This tweet by Elon Musk caught my attention:
“The axiomatic error undermining much of Western Civilization is ‘weak makes right’.
If someone accepts, explicitly or implicitly, that the oppressed are always the good guys, then the natural conclusion is that the strong are the bad guys.”
This seems to explain how so many are currently supporting Hamas, and its terrorist tactics, against Israel.
But given this example, it is not exactly “might makes wrong.” Israel is not that mighty: pitched against Hamas alone, it is more powerful, but the broader reality is that Israel is a small state surrounded by much larger enemies. Hamas sought to provoke a larger conflagration, and simply lost that gamble, so far.
So it is mot quite that Israel is more powerful. The precise formula seems rather “success makes wrong,” and “failure makes right.”
One persecutes the Jews, for example, not because they are powerful. They are still always and everywhere a vulnerable minority. It is because they are, individually, more successful.
Such a formula is obviously destructive to the common good. If all success is condemned and punished, everything will fail in time.
There is a kernel of righteousness in the “weak makes right” argument.

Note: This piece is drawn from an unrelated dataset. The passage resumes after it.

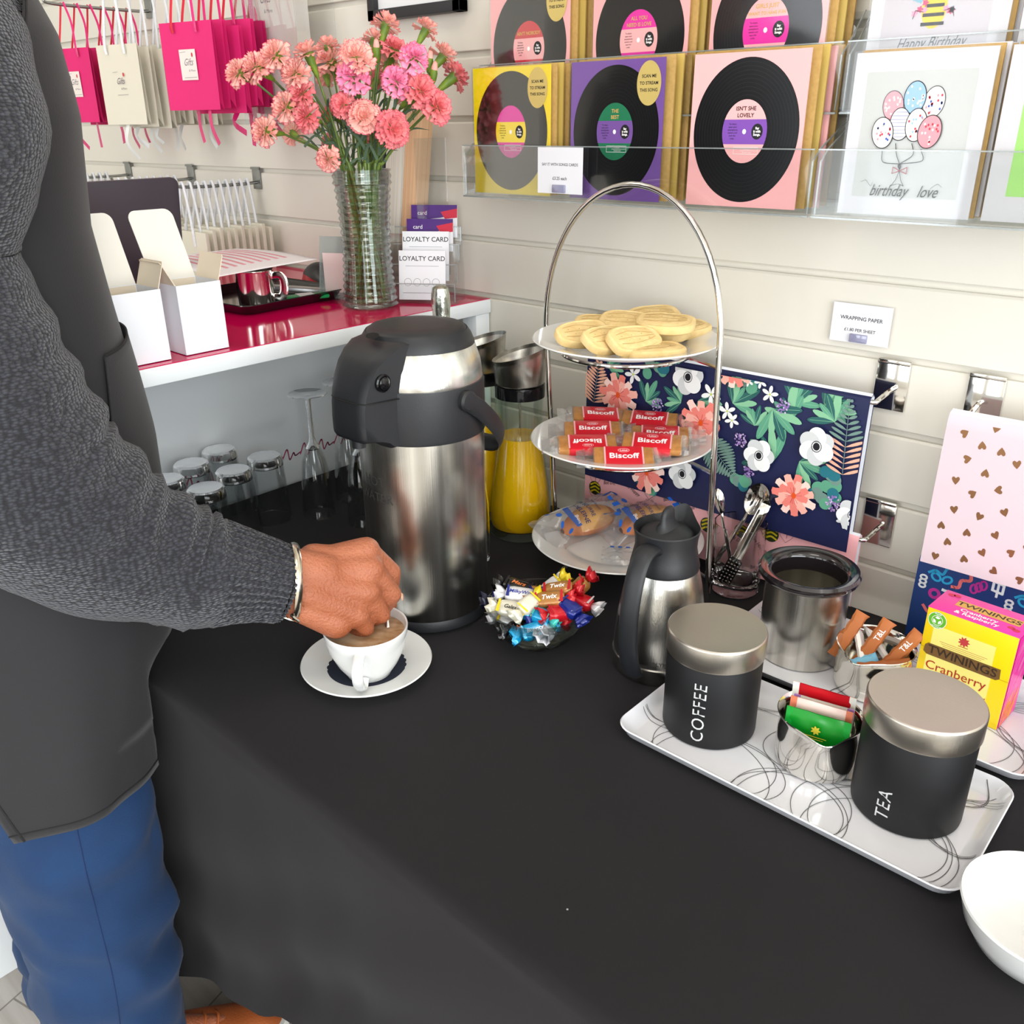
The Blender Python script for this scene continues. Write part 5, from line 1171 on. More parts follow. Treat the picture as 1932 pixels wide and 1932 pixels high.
def mouse():
    t = thing('computer_mouse', 'black and red computer mouse on the counter behind the steel mug', 'computer mouse', (-1.52, -.105, CZ + .0013), math.radians(-20))
    t.scale = (1.15, 1.15, 1.15)
    def body(u, v, s_=1.0, z0=0):
        a = v * 2 * PI; x = -.05 + .10 * u; e = math.sin(PI * min(1, max(0, u * .96 + .02))) ** .45; z = .034 * e * (.7 + .3 * math.sin(u * 3.2)) * max(0, math.sin(a)) ; return Vector((x, .029 * e * math.cos(a) * s_, z0 + z))
    M().grid(lambda u, v: body(u, v), 18, 24, mat('matt_red_plastic', (190, 26, 42), .35)).build('base', t)
    M().grid(lambda u, v: body(u, .07 + v * .36, .98, .0015) + Vector((0, 0, .001)), 18, 14, mat('grey_black_plastic', (46, 46, 48), .4)).build('top_shell', t)
    M().lathe([(0, -.003), (.007, -.003), (.007, .003), (0, .003)], dk, 16, T=Matrix.Translation((.028, 0, .0275)) @ Matrix.Rotation(PI / 2, 4, 'X')).build('wheel', t)
mouse()
def paper():
    m = M(); pm = mat('printed_paper', (238, 232, 234), .6); ln = mat('pale_red_print', (226, 150, 160), .6)
    C = [Vector((-1.69, -.36, 1.172)), Vector((-1.372, -.420, 1.1755)), Vector((-1.352, -.226, 1.186)), Vector((-1.66, -.200, 1.178))]
    def f(u, v): p = C[0].lerp(C[1], u).lerp(C[3].lerp(C[2], u), v); return p + Vector((0, 0, .006 * math.sin(u * PI) * math.sin(v * 2.2) + .002 + .002 * v * (1 - v)))
    m.grid(f, 24, 16, pm)
    for k in range(9):
        v0 = .14 + k * .085; m.grid(lambda u, v, v0=v0: f(.12 + u * .70, v0 + v * .03) + Vector((0, 0, .0005)), 20, 2, ln)
    o = m.build('paper_sheet', solid=.0003); tag(o, 'sheet of paper with pale red lines lying across the top of the steel mug', 'paper')
paper()
m = M().box((0, 0, .004), (.080, .032, .007), mat('green_packet', (20, 150, 80), .35), .0025); m.box((0, 0, .0078), (.03, .0325, .0012), mat('white_packet', (226, 226, 226), .4))
o = m.build('green_packet'); o.location = (-1.372, -.245, ZB + .001); o.rotation_euler = (0, 0, math.radians(72)); tag(o, 'small green and white packet lying on the black tray beside the mug', 'packet')
m = M().box((0, 0, .005), (.16, .02, .010), mat('brushed_case', (190, 190, 188), .3, .8), .003); o = m.build('pen_case'); o.location = (-1.43, -.205, ZB + .001); o.rotation_euler = (0, 0, math.radians(20)); tag(o, 'slim silver case lying at the back of the black tray', 'case')
# small clear holder left of the vase
t = thing('leaflet_holder', 'small clear acrylic leaflet stand on the counter just left of the vase', 'leaflet stand', (-1.352, -.188, CZ + .0013), math.radians(28))
M().box((0, .0, .055), (.075, .002, .11), film('grey_acrylic', (225, 232, 232), .14, .93, .03, haze=.2), T=Matrix.Rotation(math.radians(-12), 4, 'X')).build('back_panel', t); M().box((0, -.02, .002), (.075, .055, .003), acr).build('foot', t)
m, P = panel_mesh(.05, .075, mat('pale_pink_leaflet', (240, 214, 212), .5)); m.build('leaflet', t).location = (0, .002, .006)
# loyalty cards in a stepped clear holder
def loyalty():
    t = thing('business_card_holder', 'stepped clear acrylic holder of loyalty cards against the slatted wall', 'card holder', (-1.222, -.085, CZ + .0013), math.radians(34))
    M().box((0, -.003, .002), (.125, .095, .003), acr).build('base', t)
    for j, (y, z) in enumerate(((-.045, .0), (-.020, .030), (.005, .062), (.026, .090))):
        M().box((0, y, z + .018), (.122, .002, .030), acre if j == 9 else acr).build('pocket', t)
        m = M(); m.tube([(.061, y, z + .003), (.061, y, z + .034)], .0011, acre, 6); m.tube([(-.061, y, z + .034), (.061, y, z + .034)], .0008, acre, 6); m.build('pocket_edge', t)
    M().box((.0625, -.003, .05), (.002, .08, .10), acr).build('side', t); M().box((-.0625, -.003, .05), (.002, .08, .10), acr).build('side', t)
loyalty()
def lcard(lb, x, y, z, kind, name='business_card'):
    w, h = .085, .056 if kind else .085
    m, P = panel_mesh(w, h, mat('white_card_stock', (238, 236, 240), .5), .0035); P.h = 0; gry = mat('grey_ink', (90, 90, 96), .5)
    if kind == 0:
        P.text('LOYALTY CARD', 0, h / 2 - .014, .0115, BK, bold=.01)
        for k in range(4): P.ring(-.026 + k * .017, -.012, .0065, .0065, .0005, gry, 20)
        P.line([(-.03, .016), (.03, .016)], .0005, gry); P.line([(-.035, -h / 2 + .012), (.035, -h / 2 + .012)], .0006, BK)
    else:
        P.poly([(-w / 2, h / 2), (w / 2, h / 2), (w / 2, .012), (.012, .006), (-w / 2, .0)], mat('deep_purple', (76, 30, 120), .4)).up()
        P.poly([(.012, .016), (w / 2, .022), (w / 2, .006), (.020, .004)], mat('red_wave', (206, 30, 60), .4)); P.text('card', -.022, .014, .010, WI)
    o = m.build(name); c_, s_ = math.cos(math.radians(34)), math.sin(math.radians(34)); dx, dy = x + 1.222, y + .085; o.location = (-1.222 + dx * c_ - dy * s_, -.085 + dx * s_ + dy * c_, z); o.rotation_euler = (math.radians(-10), 0, math.radians(34)); tag(o, lb, 'card')
lcard('white LOYALTY CARD stack in the front pocket of the clear holder', -1.222, -.122, CZ + .006, 0)
lcard('white LOYALTY CARD stack in the second pocket of the clear holder', -1.220, -.097, CZ + .036, 0)
lcard('purple and white business card in the third pocket of the clear holder', -1.216, -.072, CZ + .084, 1)
lcard('purple and white business card in the back pocket of the clear holder', -1.212, -.050, CZ + .106, 1)
# large cards leaning in a clear holder behind the vase
def lean(lb, x, w, d, h, z0, m_, y=-.03, tilt=9, name='folder'):
    m = M().box((0, 0, h / 2), (w, d, h), m_, .0006); o = m.build(name); o.location = (x, y, z0); o.rotation_euler = (0, math.radians(tilt), 0); tag(o, lb, 'folder')
strp = lambda n, c, c2: mat(n, c, .6, noise_=(240, c2, .8, (1, 1, .01)))
lean('thick black folder leaning behind the right side of the vase', -1.405, .05, .035, .25, 1.150, mat('black_card_stock', (40, 40, 44), .5), -.045)
lean('stack of white cards leaning between the black folder and the peach ones', -1.352, .048, .035, .27, 1.150, strp('white_edges', (222, 216, 204), (190, 184, 170)), -.042)
lean('stack of peach cards leaning against the wall right of the white cards', -1.306, .034, .035, .235, 1.195, strp('peach_edges', (232, 190, 150), (206, 160, 120)), -.040)
t = thing('magazine_rack', 'clear acrylic rack on the wall holding the leaning cards behind the vase', 'rack', (-1.345, 0, 1.145))
M().box((.0, -.04, -.0025), (.15, .076, .003), acr).build('shelf', t); M().box((.10, -.04, .12), (.002, .076, .24), acr).build('side', t); M().box((-.078, -.04, .10), (.002, .076, .20), acr).build('side', t); M().box((0.01, -.079, .045), (.18, .002, .09), acr).build('front_lip', t)
# ================================================================== VASE OF CARNATIONS
VX, VY = -1.249, -.196
def vase():
    t = thing('flower_vase', 'tall ribbed clear glass vase half full of water standing on the pink counter', 'vase', (VX, VY, CZ + .0013))
    vg = film('vase_glass', (246, 251, 249), .14, .975, .02); po = []; pi_ = []
    for i in range(133):
        z = .004 + .222 * i / 132; q = z / .226; r = .0475 - .0065 * math.sin(min(1, q * 1.12) * PI * .95) + .0015 * (q > .9) + .0004; po.append((r + .0014 * math.sin(z * 2 * PI / .0112), z)); pi_.append((r - .0034, z))
    M().lathe([(0, .001), (.040, 0)] + po + [(pi_[-1][0], .2262)] + [p for p in pi_[::-1] if p[1] > .010] + [(.038, .009), (0, .009)], vg, 64).build('ribbed_glass', t)
    w = film('vase_water', (236, 240, 214), .03, .96, .0); M().lathe([(0, .0095), (.038, .0095)] + [(r - .001, z) for r, z in pi_ if .012 < z < .170] + [(.03, .1695), (0, .1695)], w, 48).build('water', t)
vase()
pet = [mat('petal_salmon', (248, 168, 156), .6, noise_=(40, (254, 206, 192), .8), sss=.1), mat('petal_rose', (242, 122, 132), .6, noise_=(40, (250, 164, 160), .8), sss=.1), mat('petal_pink', (246, 130, 176), .6, noise_=(40, (252, 176, 204), .8), sss=.1), mat('petal_edge', (228, 84, 112), .6)]
grn = mat('carnation_green', (124, 150, 40), .5, noise_=(60, (70, 104, 44), .8)); stg = mat('stem_green', (84, 110, 56), .5, noise_=(30, (130, 150, 60), .7)); lfg = mat('leaf_green', (84, 108, 84), .5)
def bloom_mesh(c, seed):
    rnd = random.Random(seed); m = M()
    for layer, (n, R, el, z0) in enumerate(((9, .0245, .05, .0), (9, .0230, .38, .002), (8, .0205, .72, .003), (7, .0170, 1.02, .004), (6, .0125, 1.28, .005))):
        for k in range(n):
            a0 = 2 * PI * k / n + layer * .35 + rnd.uniform(-.15, .15); wd_ = 2 * PI / n * (1.0 + .12 * layer); e = el + rnd.uniform(-.14, .14); Rk = R * rnd.uniform(.9, 1.08); ph = rnd.uniform(0, 6)
            def f(u, v):
                a = a0 + (u - .5) * wd_ * (.35 + .65 * v); r = Rk * (.10 + .90 * v); fr = 1 + (.055 * math.sin(u * 26 + ph) if v > .9 else 0)
                ruf = .0022 * v * v * math.sin(u * 9 + ph) ; zz = z0 + r * math.sin(e) * fr + ruf - (.35 * (v ** 2) * R * .5 if layer < 2 else .0) * .6; rr = r * math.cos(e) * fr
                return Vector((rr * math.cos(a), rr * math.sin(a), zz + .006))
            m.grid(f, 8, 4, c)
            m.grid(lambda u, v: f(u, .965 + v * .035) + Vector((0, 0, .0003)), 8, 1, pet[3])
    return m
BL = []
def carnation(i, p, c, s_, kind):
    P0 = Vector(p); center = Vector((VX, VY, 1.41)); d = (P0 - center)
    if kind == 2: d = d + Vector((-.3, .35, .25)) * .25
    elif kind == 1: d = Vector((d.x, d.y, abs(d.z) + .06)) + Vector((-.02, .03, 0))
    else: d = d.normalized() + Vector((.55, -.65, .25))
    d.normalize(); q = Vector((0, 0, 1)).rotation_difference(d)
    t = thing('carnation', LB[i], 'flower', P0, group='carnations in the glass vase'); t.rotation_euler = q.to_euler(); t.scale = (s_,) * 3
    global BL
    key = (c, i % 2)
    hit = [b for b in BL if b[0] == key]
    if hit: o = hit[0][1].copy(); COL.objects.link(o); o.parent = t
    else: o = bloom_mesh(pet[c], i + 3).build('bloom', t, sharp=80); BL.append((key, o))
    if len(BL) and [b for b in BL if b[0] == 'calyx']: g = [b for b in BL if b[0] == 'calyx'][0][1].copy(); COL.objects.link(g); g.parent = t
    else:
        g = M().lathe([(0, -.030), (.0028, -.029), (.0042, -.022), (.0068, -.006), (.0078, .004), (.0090, .009), (.0055, .010), (0, .008)], grn, 14).build('calyx', t); BL.append(('calyx', g))
    Mx = (Matrix.Translation(P0) @ q.to_matrix().to_4x4() @ Matrix.Scale(s_, 4)).inverted(); rnd = random.Random(i * 7 + 1)
    a = rnd.uniform(0, 2 * PI); r = rnd.uniform(.008, .028); toward = Vector((P0.x - VX, P0.y - VY, 0)); toward = toward.normalized() * .024 if toward.length > .02 else toward
    neck = Vector((VX, VY, 1.338)) + toward + Vector((math.cos(a), math.sin(a), 0)) * .009; bot = Vector((VX - toward.x * .9 + math.cos(a) * .012, VY - toward.y * .9 + math.sin(a) * .012, 1.128))
    st0 = P0 - d * .028 * s_; mid = (st0 - d * .035 * s_).lerp(neck, .38)
    pts = [Mx @ v for v in bez([st0, mid, neck.lerp(mid, .25), neck, bot.lerp(neck, .5), bot], 5)]
    sm = M().tube(pts, [.0019 + .0008 * k / len(pts) for k in range(len(pts))], stg, 6); sm.build('stem', t)
    lf = M()
    for k in range(3):
        b = st0.lerp(neck, .35 + k * .25); dr = Vector((rnd.uniform(-1, 1), rnd.uniform(-1, 1), rnd.uniform(.2, 1.1))).normalized(); L = rnd.uniform(.03, .06); pl_ = [b, b + dr * L * .5 + Vector((0, 0, .004)), b + dr * L + Vector((0, 0, -.010))]
        lf = M().tube([Mx @ v for v in bez(pl_, 4)], [.0026, .0028, .0028, .0026, .0022, .0018, .0012, .0006, .0002], lfg, 6, flat=(.18, 1.0)); lf.build('leaf', t)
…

Those who crave power are more likely to achieve power. Those who crave wealth are more likely to achieve wealth. And these are vices. Accordingly, it stands to reason that the rich and powerful are more likely to be immoral, as a group, than the poor. Hence the Beatitudes: “blessed are the poor in spirit…”

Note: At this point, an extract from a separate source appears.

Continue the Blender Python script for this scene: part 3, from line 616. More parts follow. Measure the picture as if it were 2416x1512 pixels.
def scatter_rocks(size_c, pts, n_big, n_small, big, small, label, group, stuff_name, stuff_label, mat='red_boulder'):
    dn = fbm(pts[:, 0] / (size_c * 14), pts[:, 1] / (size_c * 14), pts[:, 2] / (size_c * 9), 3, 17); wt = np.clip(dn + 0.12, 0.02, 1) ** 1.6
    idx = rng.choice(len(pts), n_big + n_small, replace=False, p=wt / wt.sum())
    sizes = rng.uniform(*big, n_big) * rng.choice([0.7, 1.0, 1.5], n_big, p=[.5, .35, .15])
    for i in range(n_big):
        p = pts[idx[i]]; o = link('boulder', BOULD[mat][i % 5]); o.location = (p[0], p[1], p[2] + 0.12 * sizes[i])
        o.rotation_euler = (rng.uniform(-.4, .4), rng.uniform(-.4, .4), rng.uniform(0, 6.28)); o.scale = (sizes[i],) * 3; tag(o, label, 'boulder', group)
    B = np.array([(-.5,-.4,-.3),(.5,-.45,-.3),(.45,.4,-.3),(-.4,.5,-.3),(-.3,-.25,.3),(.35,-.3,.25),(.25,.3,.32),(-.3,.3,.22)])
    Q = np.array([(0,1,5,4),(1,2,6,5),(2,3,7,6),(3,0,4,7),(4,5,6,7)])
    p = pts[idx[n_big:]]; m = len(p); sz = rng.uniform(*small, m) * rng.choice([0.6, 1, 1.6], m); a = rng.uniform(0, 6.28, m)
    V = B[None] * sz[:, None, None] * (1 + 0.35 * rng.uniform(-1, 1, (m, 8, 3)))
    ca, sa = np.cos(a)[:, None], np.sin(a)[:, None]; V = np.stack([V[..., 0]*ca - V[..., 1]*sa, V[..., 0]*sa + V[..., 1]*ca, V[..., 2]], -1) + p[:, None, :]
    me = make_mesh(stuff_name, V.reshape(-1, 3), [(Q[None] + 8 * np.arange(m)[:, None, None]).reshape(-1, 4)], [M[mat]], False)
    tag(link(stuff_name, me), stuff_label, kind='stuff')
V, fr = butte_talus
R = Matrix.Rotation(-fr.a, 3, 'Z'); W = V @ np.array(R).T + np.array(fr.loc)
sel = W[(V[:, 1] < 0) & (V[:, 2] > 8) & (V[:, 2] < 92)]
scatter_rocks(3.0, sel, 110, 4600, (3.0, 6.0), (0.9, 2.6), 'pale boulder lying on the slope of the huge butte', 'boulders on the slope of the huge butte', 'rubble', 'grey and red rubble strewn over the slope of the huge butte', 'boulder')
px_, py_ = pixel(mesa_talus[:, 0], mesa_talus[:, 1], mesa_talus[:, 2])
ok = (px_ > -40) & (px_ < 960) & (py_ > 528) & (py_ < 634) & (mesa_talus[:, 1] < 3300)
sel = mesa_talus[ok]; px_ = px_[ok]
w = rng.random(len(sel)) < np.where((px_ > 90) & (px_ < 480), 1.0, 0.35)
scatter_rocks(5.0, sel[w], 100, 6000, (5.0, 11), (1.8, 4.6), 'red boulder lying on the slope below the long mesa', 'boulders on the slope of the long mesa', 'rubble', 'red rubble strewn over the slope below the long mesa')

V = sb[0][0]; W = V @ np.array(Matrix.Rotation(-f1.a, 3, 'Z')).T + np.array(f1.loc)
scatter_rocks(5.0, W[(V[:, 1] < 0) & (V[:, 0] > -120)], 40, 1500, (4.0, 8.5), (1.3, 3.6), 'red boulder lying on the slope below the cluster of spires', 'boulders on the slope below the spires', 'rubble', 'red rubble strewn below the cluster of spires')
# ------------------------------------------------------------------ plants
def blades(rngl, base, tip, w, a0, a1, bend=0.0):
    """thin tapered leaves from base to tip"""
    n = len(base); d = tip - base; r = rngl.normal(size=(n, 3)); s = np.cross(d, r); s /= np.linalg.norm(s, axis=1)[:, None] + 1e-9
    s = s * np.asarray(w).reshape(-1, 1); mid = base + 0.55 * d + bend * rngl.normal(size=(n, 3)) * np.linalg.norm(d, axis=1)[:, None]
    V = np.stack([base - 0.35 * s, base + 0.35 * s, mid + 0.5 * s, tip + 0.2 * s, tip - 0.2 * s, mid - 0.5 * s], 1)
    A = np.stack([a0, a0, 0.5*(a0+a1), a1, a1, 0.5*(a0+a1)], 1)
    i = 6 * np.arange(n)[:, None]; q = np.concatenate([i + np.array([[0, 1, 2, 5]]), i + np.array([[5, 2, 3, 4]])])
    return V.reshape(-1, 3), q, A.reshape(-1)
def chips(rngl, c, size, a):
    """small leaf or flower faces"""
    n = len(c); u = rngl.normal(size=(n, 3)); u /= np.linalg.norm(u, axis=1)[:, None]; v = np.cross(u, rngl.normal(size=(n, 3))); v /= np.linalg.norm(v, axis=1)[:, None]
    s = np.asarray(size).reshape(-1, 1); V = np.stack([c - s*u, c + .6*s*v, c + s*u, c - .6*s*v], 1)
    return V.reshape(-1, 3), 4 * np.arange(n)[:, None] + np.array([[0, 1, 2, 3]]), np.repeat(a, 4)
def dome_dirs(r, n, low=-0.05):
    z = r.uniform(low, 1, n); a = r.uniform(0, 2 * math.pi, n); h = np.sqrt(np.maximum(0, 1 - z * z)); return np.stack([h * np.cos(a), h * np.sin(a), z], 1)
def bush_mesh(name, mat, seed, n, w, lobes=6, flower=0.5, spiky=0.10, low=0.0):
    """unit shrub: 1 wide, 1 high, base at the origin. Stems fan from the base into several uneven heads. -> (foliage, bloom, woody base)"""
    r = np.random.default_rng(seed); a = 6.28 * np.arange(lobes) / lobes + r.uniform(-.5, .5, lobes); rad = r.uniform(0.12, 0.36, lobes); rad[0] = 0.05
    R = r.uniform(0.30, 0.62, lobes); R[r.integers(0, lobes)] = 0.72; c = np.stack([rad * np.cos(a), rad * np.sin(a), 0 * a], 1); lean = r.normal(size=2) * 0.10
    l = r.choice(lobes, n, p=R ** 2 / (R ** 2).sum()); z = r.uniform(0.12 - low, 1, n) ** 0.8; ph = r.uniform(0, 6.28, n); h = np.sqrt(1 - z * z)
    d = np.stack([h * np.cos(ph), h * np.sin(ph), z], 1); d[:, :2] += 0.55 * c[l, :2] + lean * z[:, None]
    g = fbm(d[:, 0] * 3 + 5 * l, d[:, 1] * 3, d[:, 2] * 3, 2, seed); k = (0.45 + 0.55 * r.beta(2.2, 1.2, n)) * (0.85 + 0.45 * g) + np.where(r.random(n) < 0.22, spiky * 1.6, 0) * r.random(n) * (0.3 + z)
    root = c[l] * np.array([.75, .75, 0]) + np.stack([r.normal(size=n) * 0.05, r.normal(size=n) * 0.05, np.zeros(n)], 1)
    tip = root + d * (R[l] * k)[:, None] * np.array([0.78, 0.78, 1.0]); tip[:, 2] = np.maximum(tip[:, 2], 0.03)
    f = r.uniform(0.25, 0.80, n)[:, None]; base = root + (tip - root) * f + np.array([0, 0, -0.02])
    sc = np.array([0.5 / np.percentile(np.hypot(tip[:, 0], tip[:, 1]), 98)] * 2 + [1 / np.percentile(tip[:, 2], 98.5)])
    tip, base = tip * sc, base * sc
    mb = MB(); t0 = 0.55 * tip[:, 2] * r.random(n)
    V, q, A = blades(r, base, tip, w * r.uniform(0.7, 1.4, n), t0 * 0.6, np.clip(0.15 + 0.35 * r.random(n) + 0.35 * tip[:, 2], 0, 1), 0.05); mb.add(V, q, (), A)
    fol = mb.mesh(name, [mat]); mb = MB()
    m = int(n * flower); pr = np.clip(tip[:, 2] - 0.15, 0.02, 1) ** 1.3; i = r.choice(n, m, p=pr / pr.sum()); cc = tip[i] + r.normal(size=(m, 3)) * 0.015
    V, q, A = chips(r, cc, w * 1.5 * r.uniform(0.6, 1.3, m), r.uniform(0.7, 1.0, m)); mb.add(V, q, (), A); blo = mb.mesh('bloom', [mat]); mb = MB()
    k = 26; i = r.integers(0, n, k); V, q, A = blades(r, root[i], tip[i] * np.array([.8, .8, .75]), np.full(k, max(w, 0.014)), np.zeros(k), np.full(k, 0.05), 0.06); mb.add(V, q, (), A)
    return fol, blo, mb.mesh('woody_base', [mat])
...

However, assuming that someone is immoral because they are rich and powerful, or moral because they are poor and weak, is prejudice. As Musk goes on to say, this is no substitute for making moral judgements.
Cain killed Abel because he was more successful. God did not exempt the poor in Sodom and Gomorrah, or Nineveh, or Canaan.
Those supporting without question the notion that “weak makes right” are simply possessed by the vice of envy.